A scene from the Scars of Nanjing. (Photo/China Daily)
Revealing the truth
Bu Yu, president of Jiangsu Broadcasting Corp, told China Daily that news media bear the responsibility of revealing the truth.
His team has not only done extensive research within China but has traveled to the US National Archives, the Hoover Institution at Stanford University, the Divinity School Library of Yale University, Harvard-Yenching Library, the National Archives of Japan and the Japan Newspaper Museum.
The team found many witnesses' diaries, letters, memoirs and films of the massacre, and learned how some Westerners there helped refugees at the time.
The team also interviewed many historians, scholars and descendants of those witnesses to share their stories and knowledge.
Jiangsu Broadcasting also interviewed and filmed many survivors of the atrocity now living in Nanjing and across China.
From these survivors, they heard many more stories about Westerners who helped the local people.
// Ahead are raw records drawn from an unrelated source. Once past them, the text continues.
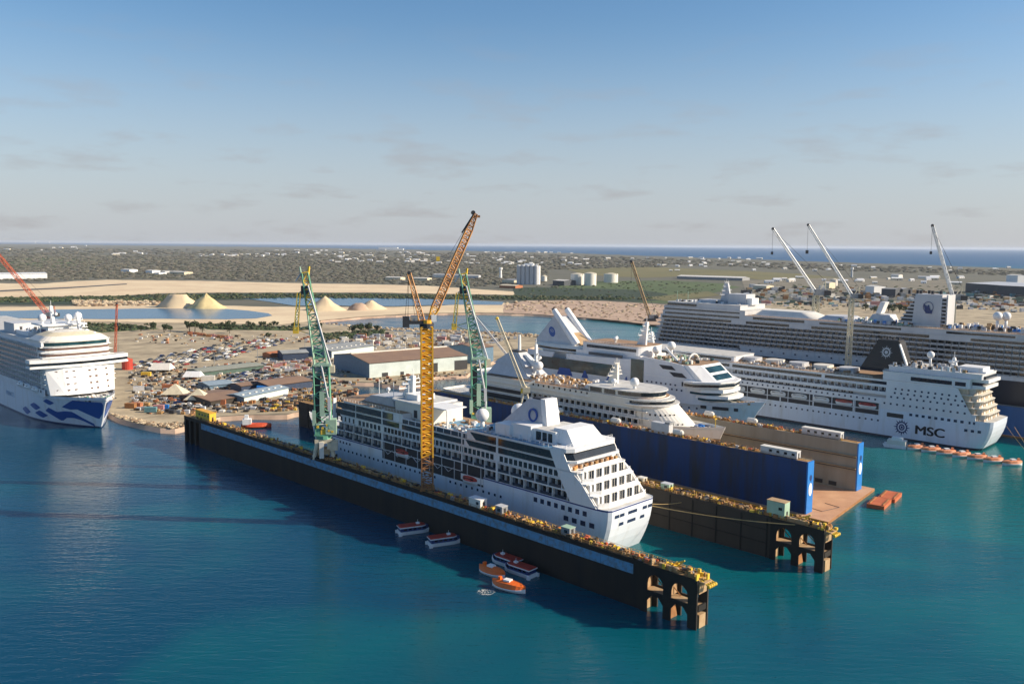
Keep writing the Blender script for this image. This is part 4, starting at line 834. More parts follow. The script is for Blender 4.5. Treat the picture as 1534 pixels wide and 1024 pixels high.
WAVE_A = ([(301, 10.6), (306, 13), (311, 15.2), (327, 14.9)], [(301, 10.4), (306, 9.4), (311, 10), (316, 7.5), (321, 5), (324, 8), (327, 13.5)])
WAVE_B = ([(285, 7), (289, 9), (295, 7), (302, 8.2), (307, 8.2), (311, 5.5), (317, 2)], [(285, 6.5), (290, 4.6), (296.5, 1.8), (301, 4.2), (306, 4.6), (310.5, 3.6), (317, .5)])
WAVE_S = [(259, 3.6, 6.5, 2.4), (273, 7.8, 6.5, 2.2), (279, 4.0, 6.5, 2.2), (290, 12.2, 5, 1.8)]
# ================================================================== ship F: ship at the left edge, bow to the right
def ship_left():
    _ship_left()
    r = [o for o in COL.objects if o.get('label', '').startswith('white cruise ship with dark blue wave')][0]
    for c in COL.objects:
        if c.parent is r and not c.name.startswith(('hull', 'wave', 'ship_name')): c.location.x += 29.5; c.location.z += 1.2
def _ship_left():
    r = thing('cruise_ship', 'white cruise ship with dark blue wave on its bow at the left edge', 'cruise ship', W(684, -18), ANG + math.pi)
    y = 19; v = -1; L = 330
    H = Hull(L, 38, 15.5, rake=10, cut=6, sf=.9, p0=.80, ps=.12, sheer=2.4, zs=.8, eb=(1.9, 2.6)); H.build(r, banded('hull_paint_left', (.74, .77, .82), [(-3, .7, (.03, .04, .12))]), DECKW, bul=1.6)
    # blue wave, laid on the curved bow plating of both sides
    def patch(b, poly, off=.16):
        n = len(poly)
        for q in (-1, 1):
            cx = sum(p[0] for p in poly) / n; cz = sum(p[1] for p in poly) / n
            pts = []; 
            for x, z in poly: pts.append((x, q * (H.y(x, z) + off), z))
            b.poly(pts, [tuple(range(n))], PRBLUE)
    def strip(b, up, lo, nx=18, nz=5):
        """area between two polylines (x, z), both running aft to fore, projected onto the hull"""
        def at(pl, x):
            for (a, c), (d, e) in zip(pl[:-1], pl[1:]):
                if a <= x <= d: return c + (e - c) * (x - a) / (d - a)
            return pl[0][1] if x < pl[0][0] else pl[-1][1]
        x0 = max(up[0][0], lo[0][0]); x1 = min(up[-1][0], lo[-1][0])
        for q in (-1, 1):
            P = []
            for i in range(nx + 1):
                x = x0 + (x1 - x0) * i / nx; a = at(lo, x); c = at(up, x)
                for j in range(nz + 1): z = a + (c - a) * j / nz; P.append((x, q * (H.y(x, z) + .14), z))
            b.poly(P, [(i * (nz + 1) + j, (i + 1) * (nz + 1) + j, (i + 1) * (nz + 1) + j + 1, i * (nz + 1) + j + 1) for i in range(nx) for j in range(nz)], PRBLUE)
    b = MB()
    strip(b, WAVE_A[0], WAVE_A[1]); strip(b, WAVE_B[0], WAVE_B[1])
    for x, z, w, h in WAVE_S: strip(b, [(x - w, z + h * .1), (x - w * .1, z + h), (x + w, z + h * .1)], [(x - w, z - h * .1), (x + w * .1, z - h), (x + w, z - h * .1)], 5, 2)
    b.build('wave_emblem', r)
    SH = mat('white_side_paint', (.74, .75, .77), .4, var=.05, scale=.1, streak=1); BG = mat('blue_balcony_glass', (.10, .14, .20), .2)
    z = 15.5; X = []; u = bal_unit(3.1, 2.85, 1.6, BG)
    for i in range(9):
        x1 = 262 - max(0, i - 5) * 1.5; tier(r, 60, x1, y - 1.7, z, z + 2.85, SH, rf=0, lip=1.6 if i else .3)
        if i: X += srow(176, x1 - 5, 3.2, y - 1.7, z + .02, v, 3.1)
        z += 2.85
    X.sort(key=lambda q: -q[0][0]); rows(r, 'balcony', u, X)
    tier(r, 60, 258, y - 1, z, z + 3, SH, lip=.5, top=DECKW)   # z = 41.2
    b = MB(); b.box(176, 262, -y - .05, -y + .6, 14.2, 18.0, SH)
    for i in range(9): b.box(216 + i * 5, 218 + i * 5, -y - .12, -y, 16, 17.4, DARK)
    b.build('side_plating', r)
    for i in range(3): lifeboat_part(r, 222 + i * 13, -y - .2, 15.9, 9, WHITE)
    # flat white front
    b = MB(); b.prism([(258, -17), (258, 17), (266, 17), (270, 10), (271.5, 0), (270, -10), (266, -17)], 15.2, 30.2, WHITE, pl2=[(258, -18.4), (258, 18.4), (263, 18.4), (266.5, 10), (267.5, 0), (266.5, -10), (263, -18.4)]); b.build('front_wall', r)
    b = MB(); b.prism([(257, -26), (264, -26), (267.5, -12), (268.5, 0), (267.5, 12), (264, 26), (257, 26)], 30.2, 31.2, WHITE); b.prism([(257, -26), (264, -26), (267.5, -12), (268.5, 0), (267.5, 12), (264, 26), (257, 26)], 33.1, 35.0, WHITE, top=DECKW)
    b.prism([(257.5, -25.6), (263.6, -25.6), (267, -12), (268, 0), (267, 12), (263.6, 25.6), (257.5, 25.6)], 31.2, 33.1, WHITE); b.build('bridge', r)
    b = MB(); b.prism([(258.5, -25.75), (263.8, -25.75), (267.15, -12), (268.15, 0), (267.15, 12), (263.8, 25.75), (258.5, 25.75)], 31.6, 32.9, GLASS); b.build('bridge_window', r)
    for z0, x in ((35, 263), (38.2, 262)):
        tier(r, 240, x, 18, z0, z0 + 3.2, WHITE, rf=6, lip=.5, e=2.6); g = MB(); g.prism(outline(240, x + .06, 18.06, 6, e=2.6), z0 + .9, z0 + 2.2, mat('brown_window', (.16, .10, .08), .3)); g.build('window_band', r)
    g = MB(); g.prism(outline(240, 261.5, 17.5, 6, e=2.6), 41.4, 43.4, GLASSG); g.build('window_band', r)
    b = MB(); k = 14; P0 = outline(238, 262.5, 18.3, 8, e=2.2); b.prism(P0, 43.4, 44.4, WARM)
    sc = lambda f: [(246 + (a - 246) * f, c * f) for a, c in P0]
    b.prism(P0, 44.4, 46.6, WARM, pl2=sc(.82)); b.prism(sc(.82), 46.6, 48.4, CREAM, pl2=sc(.55)); b.prism(sc(.55), 48.4, 49.2, WARM, pl2=sc(.2)); b.build('front_dome', r)
    b = MB(); b.prism(outline(226, 240, 8.5), 44.2, 51, WHITE, top=DECKW); b.box(222, 242, -12, 12, 51, 51.8, WHITE); b.box(240, 240.2, -5, 5, 47.4, 49, NAVY); b.box(228, 236, -8.7, -8.4, 46.6, 48.6, NAVY); b.build('upper_deckhouse', r)
    radome(r, 232, -9, 51.8, 2.3, 1.6); radome(r, 238, 3, 51.8, 2.2, 1.4); radome(r, 236, 9, 51.8, 2.3, 2.0); mast(r, 234, -4, 51.8, 10, 4, 0, -2); mast(r, 248, 6, 45, 11, 5, 3, -3); radome(r, 252, 8, 44, 1.7, 2.2); radome(r, 255, 11, 43, 1.3, 2.4)
    wn = win(1.2, 1.1, mat('brown_window', (.16, .10, .08), .3)); X = []
    for j, zz in enumerate((27.6, 24.2, 20.8, 17.6)):
        for yy in (-13.5, -8.6, -5, 3.2, 6.6, 13):
            f = (zz - 15.2) / 15; a = abs(yy); x0_ = 271.5 - .15 * a if a <= 10 else 270 - (a - 10) * 4 / 7; x1_ = 267.5 - .1 * a if a <= 10 else 266.5 - (a - 10) * 3.5 / 8.4; X.append(((x0_ + (x1_ - x0_) * f + .03, yy, zz), -math.pi / 2 + (-.12 if a <= 10 else -.45) * (-1 if yy > 0 else 1), 1.15))
    rows(r, 'window', wn, X)
    b = MB(); b.box(200, 222, -14, 14, 44.2, 46.5, WHITE); b.box(180, 200, -15, 15, 44.2, 50, GREYW); b.build('upper_deckhouse', r)
    clutter(r, 'roof_fittings', 200, 226, -14, 14, 46.6, 60, [WHITE, GREYW, DARK, WHITE], .6, 2.4, 2.0); clutter(r, 'foredeck_gear', 274, 290, -9, 9, 13.6, 50, [GRN, WARM, OCHRE, WHITE, DARK, GREYW], .6, 2.4, 1.4)
    text('ship_name', 'PRINCESS', 3.8, r, mat('faded_blue_lettering', (.35, .50, .68), .4), (231, -H.y(231, 9) - .1, 9.4), (math.pi / 2, 0, .02), .03, 1.1)

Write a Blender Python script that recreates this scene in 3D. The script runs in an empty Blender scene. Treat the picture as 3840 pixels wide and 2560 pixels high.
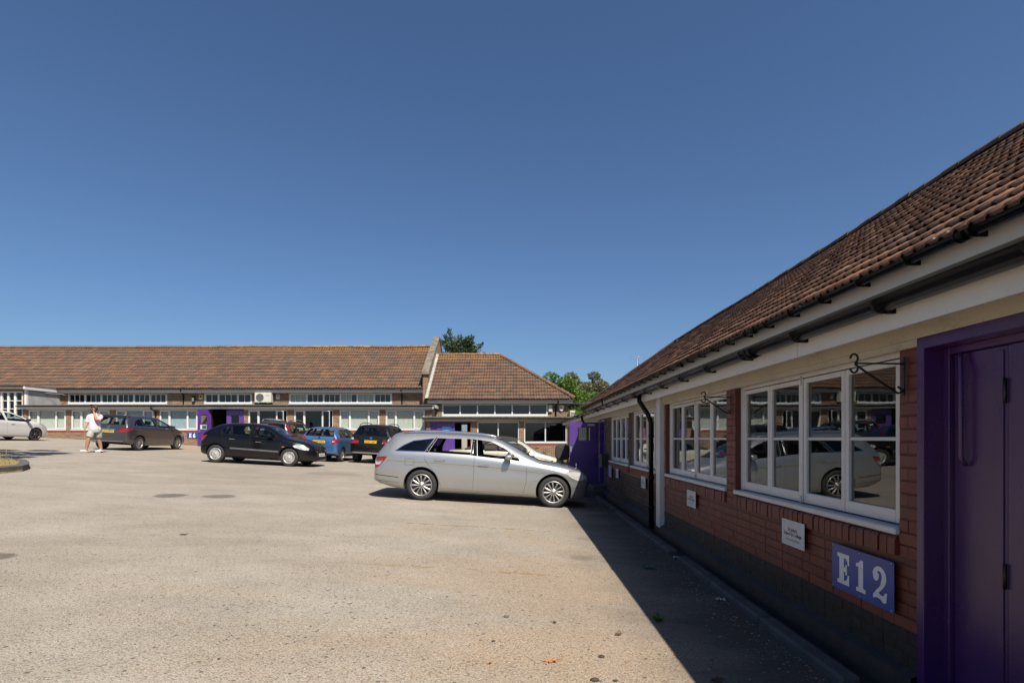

Bu said that telling the stories of these heroic Westerners is an important part of showing the truth of the carnage.
The film team found that ordinary people in the West know very little about the tragedy. Many know the Holocaust-the attempted annihilation of Jews by Nazi Germany-but not the Nanjing Massacre, in which more than 300,000 innocent Chinese were slaughtered and many women raped, Bu said.
"It shouldn't be the case that people don't know about such an important historical event," he said. "It's especially true when right-wing Japanese still try to cover up the truth and confuse the public."